Their howls littering the air, the nomadic family quickly come to dominate the land, physically altering it to their will with structures and fire. It’s all rather arcane and biblical and Stefanov and Kotevska’s visual aesthetic lends a larger-than-life power to a story that could be mistaken as the observation of simple matters. When the family patriarch Hussein cannot convert his cattle farming ways to profit, he looks to Hatidze’s beekeeping as a backup income source. At first, the friendly neighbor is more than happy to help teach the balance of beekeeping but when Hussein gets greedy, rushing production, taking all of the honeycombs and leaving none for the bees, the natural order is disrupted, throwing Hatidze’s life-long livelihood into question. 

Hussein’s family consumes what they can and moves on once they’ve ate up all its resources, Honeyland depicting drawing a parallel to the greedy child in red overalls beneath Shel Silversteen’s giving tree. Their family can be interpreted as the hungry belly of modernity, scouring the earth for each and every lingering profit margin. They are not depicted as evil so much as they are (however much we don’t want to accept it) humanity at large. Creatures of convenience, trading long term sustainability for short term gains. 

Part of the great wonder of Honeyland is how it works on some many levels. As a purely visual enterprise, it’s near hypnotizing. Stunning natural-light cinematography from Fejmi Daut and Samir Ljuma and super-wide landscape shots show off this world’s alluring mix of beauty and desolation. As a cautionary tale about conservatism and our human responsibility to the land and tradition, Stefanov and Kotevska’s film delicately connects.
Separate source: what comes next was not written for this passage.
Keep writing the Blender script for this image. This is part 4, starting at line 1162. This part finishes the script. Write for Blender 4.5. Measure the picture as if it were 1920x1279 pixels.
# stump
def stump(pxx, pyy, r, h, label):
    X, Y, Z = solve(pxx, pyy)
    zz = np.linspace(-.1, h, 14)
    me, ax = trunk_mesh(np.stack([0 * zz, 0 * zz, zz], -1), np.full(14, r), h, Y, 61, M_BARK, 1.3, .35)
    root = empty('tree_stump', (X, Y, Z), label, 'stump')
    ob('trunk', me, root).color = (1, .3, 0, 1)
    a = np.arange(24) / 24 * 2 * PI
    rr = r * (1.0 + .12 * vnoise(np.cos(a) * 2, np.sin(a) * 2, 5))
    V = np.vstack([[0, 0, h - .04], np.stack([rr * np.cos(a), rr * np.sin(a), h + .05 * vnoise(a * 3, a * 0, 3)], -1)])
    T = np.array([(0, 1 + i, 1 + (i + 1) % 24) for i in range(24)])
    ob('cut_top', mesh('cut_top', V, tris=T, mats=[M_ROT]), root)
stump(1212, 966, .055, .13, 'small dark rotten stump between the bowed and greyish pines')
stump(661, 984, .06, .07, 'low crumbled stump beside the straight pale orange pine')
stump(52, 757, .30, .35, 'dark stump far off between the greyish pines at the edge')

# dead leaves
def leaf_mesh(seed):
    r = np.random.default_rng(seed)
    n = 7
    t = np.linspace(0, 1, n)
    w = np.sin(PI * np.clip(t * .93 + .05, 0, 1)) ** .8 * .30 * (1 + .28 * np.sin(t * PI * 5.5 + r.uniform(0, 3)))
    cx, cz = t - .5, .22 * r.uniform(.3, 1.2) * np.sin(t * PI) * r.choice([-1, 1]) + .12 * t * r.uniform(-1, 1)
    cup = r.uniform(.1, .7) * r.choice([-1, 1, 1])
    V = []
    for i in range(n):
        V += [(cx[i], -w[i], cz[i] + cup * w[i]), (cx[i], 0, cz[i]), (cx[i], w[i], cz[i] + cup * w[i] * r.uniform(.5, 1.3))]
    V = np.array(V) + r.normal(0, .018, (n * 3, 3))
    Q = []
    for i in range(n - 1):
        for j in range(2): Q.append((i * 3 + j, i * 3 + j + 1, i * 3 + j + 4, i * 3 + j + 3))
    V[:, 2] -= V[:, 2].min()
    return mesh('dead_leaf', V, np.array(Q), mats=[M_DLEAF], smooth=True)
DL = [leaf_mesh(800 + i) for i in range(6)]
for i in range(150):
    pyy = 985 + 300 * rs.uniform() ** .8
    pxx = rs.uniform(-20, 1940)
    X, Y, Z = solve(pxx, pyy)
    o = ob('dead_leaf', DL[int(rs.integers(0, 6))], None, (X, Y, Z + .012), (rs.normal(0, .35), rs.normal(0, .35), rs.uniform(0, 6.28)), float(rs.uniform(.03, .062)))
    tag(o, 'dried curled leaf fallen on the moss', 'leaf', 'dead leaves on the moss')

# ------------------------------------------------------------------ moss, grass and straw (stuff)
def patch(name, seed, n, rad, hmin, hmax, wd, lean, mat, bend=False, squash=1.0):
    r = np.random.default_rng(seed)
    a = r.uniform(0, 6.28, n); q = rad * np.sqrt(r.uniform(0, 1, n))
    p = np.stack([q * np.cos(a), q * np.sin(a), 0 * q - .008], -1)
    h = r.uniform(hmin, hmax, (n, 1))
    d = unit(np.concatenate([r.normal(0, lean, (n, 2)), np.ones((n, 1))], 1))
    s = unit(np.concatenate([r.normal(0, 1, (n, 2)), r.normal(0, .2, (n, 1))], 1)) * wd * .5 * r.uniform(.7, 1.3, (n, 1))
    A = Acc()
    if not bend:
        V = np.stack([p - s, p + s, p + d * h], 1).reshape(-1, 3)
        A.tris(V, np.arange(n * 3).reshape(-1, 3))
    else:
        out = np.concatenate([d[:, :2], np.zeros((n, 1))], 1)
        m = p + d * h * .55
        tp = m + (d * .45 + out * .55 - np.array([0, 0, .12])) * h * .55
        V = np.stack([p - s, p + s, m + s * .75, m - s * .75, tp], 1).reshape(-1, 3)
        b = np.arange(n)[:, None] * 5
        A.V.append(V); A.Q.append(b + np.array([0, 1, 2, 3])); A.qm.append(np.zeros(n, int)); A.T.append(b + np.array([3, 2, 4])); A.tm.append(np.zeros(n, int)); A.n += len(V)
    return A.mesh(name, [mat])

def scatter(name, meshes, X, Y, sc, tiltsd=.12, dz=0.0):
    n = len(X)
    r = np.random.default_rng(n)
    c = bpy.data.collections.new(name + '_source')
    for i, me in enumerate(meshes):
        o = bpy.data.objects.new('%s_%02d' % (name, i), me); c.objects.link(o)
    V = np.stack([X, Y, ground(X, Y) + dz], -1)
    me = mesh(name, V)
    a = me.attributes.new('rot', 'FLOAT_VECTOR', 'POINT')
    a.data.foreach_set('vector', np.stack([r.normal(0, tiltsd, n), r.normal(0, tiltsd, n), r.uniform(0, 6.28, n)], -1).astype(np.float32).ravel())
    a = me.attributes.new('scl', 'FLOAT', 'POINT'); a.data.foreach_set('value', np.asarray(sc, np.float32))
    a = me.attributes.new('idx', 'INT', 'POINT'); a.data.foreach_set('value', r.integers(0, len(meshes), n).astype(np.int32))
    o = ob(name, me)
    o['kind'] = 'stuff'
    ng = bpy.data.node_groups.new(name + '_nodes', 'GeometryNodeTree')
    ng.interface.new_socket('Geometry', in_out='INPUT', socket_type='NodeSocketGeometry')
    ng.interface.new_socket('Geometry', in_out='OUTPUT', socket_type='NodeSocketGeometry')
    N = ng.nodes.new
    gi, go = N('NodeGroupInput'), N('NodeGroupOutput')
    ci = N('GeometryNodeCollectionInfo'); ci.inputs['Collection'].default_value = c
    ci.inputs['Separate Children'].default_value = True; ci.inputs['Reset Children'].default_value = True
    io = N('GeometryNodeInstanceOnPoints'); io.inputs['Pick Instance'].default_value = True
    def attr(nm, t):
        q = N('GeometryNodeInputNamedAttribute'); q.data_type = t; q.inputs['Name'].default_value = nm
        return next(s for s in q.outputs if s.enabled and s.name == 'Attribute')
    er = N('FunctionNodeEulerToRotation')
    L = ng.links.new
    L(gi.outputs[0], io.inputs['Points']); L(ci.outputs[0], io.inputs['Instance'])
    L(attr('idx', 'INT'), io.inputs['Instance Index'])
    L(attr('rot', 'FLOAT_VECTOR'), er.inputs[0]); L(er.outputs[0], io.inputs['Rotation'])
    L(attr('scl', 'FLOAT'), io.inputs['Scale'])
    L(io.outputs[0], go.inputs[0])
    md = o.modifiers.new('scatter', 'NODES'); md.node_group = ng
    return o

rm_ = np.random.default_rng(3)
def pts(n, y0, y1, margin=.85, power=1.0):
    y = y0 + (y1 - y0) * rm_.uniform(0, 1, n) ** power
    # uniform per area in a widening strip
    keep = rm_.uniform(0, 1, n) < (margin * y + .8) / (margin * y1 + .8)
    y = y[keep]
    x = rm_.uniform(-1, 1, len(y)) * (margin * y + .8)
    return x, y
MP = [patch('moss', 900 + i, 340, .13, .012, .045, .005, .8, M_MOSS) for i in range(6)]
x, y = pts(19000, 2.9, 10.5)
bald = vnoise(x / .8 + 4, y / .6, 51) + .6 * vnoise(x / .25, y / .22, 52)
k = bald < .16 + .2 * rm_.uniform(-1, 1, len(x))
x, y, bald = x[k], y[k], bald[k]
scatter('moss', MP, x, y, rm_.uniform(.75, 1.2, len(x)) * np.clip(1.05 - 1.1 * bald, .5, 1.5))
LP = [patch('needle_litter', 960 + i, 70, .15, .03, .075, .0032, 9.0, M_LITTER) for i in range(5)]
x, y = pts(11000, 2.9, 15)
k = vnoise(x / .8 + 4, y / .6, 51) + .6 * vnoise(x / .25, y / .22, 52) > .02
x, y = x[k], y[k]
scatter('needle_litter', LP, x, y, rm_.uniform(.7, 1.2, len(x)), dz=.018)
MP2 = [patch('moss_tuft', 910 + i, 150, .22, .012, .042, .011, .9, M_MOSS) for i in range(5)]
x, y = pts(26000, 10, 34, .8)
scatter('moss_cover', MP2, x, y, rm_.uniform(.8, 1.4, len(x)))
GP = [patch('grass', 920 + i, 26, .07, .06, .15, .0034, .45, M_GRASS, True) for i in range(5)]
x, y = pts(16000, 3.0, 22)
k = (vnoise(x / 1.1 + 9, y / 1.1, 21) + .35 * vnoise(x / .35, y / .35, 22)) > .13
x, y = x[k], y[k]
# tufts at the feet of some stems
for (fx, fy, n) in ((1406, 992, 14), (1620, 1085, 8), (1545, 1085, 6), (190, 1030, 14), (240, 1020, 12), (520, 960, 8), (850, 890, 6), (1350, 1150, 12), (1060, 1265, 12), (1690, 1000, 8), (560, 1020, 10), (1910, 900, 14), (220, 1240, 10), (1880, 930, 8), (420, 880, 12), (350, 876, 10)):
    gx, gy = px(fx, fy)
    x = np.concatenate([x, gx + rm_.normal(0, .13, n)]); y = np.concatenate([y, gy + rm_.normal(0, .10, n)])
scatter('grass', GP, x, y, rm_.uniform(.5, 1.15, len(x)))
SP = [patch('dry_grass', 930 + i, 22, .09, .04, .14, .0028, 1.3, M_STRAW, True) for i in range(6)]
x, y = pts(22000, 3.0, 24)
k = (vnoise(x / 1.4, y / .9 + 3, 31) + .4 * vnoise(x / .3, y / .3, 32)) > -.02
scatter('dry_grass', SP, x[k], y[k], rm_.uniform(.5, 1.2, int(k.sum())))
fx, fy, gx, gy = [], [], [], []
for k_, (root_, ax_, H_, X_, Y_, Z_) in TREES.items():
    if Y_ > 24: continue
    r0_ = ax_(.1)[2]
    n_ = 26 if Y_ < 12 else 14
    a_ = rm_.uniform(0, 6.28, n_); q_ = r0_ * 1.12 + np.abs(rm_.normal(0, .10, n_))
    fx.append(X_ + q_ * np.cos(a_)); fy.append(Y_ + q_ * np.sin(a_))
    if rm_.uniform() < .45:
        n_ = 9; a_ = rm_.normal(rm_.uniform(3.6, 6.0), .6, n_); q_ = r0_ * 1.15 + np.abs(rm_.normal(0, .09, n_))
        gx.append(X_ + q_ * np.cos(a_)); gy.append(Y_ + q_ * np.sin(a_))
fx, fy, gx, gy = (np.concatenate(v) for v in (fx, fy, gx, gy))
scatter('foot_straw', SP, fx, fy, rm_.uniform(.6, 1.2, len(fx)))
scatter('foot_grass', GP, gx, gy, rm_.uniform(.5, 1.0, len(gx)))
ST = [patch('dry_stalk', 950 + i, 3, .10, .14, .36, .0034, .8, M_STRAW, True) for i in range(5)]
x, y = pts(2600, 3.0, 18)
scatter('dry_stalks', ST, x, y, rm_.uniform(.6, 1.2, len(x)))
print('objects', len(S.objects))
This somber tale of transformation and a shifting ethos towards the natural world is both urgent and highly watchable; the perfect storm of educationally assertive and pure entertainment. 

Many of the scenes that Stefanov and Kotevska capture are unreal – the shots that many a documentary filmmaker can only dream of. There’s all sorts of domesticated and wild animals – kittens, dogs, birds, cattle, and, of course, bees  – milling around and adding to the sense of natural chaos. Combining these animals with the rambunctious children, the documentary takes on an almost Jackass quality, with cows round up by children kicking their assailants, bees on the constant defense stinging unprotected faces and hands left and right, and a little girl nonchalantly nearly drowning in a river at one point. Stefanov and Kotevska’s material is shocking but never exploitative as they remain passive bystanders

More often than not, Stefanov and Kotevska uncover the perfect imagine to encapsulate the underlying mood and tenor of each scene. When the film meditates on the clash of ancient customs and modern life, they present a tableau of Hatidze flanked by a young man with a green forked mohawk. When Hatidze’s harmonious life is thrown into upheaval by overbearing and greedy neighbors, she looks on as a turtle futilely struggles to escape its enclosure. Through countless examples of underscoring the emotional push and pull of Hatidze’s existence, notably without even a single use of traditional interview, the editorial genius of Honeyland is never far from mind. 

CONCLUSION: ‘Honeyland’ masterfully employs the documentary medium to tell a sprawling story about sustainability through the lens of a traditional Macedonian beekeeper. The perfect cross section of educational entertainment and storytelling prowess, the Sundance award winner is nectar for the soul that buzzes with poignancy.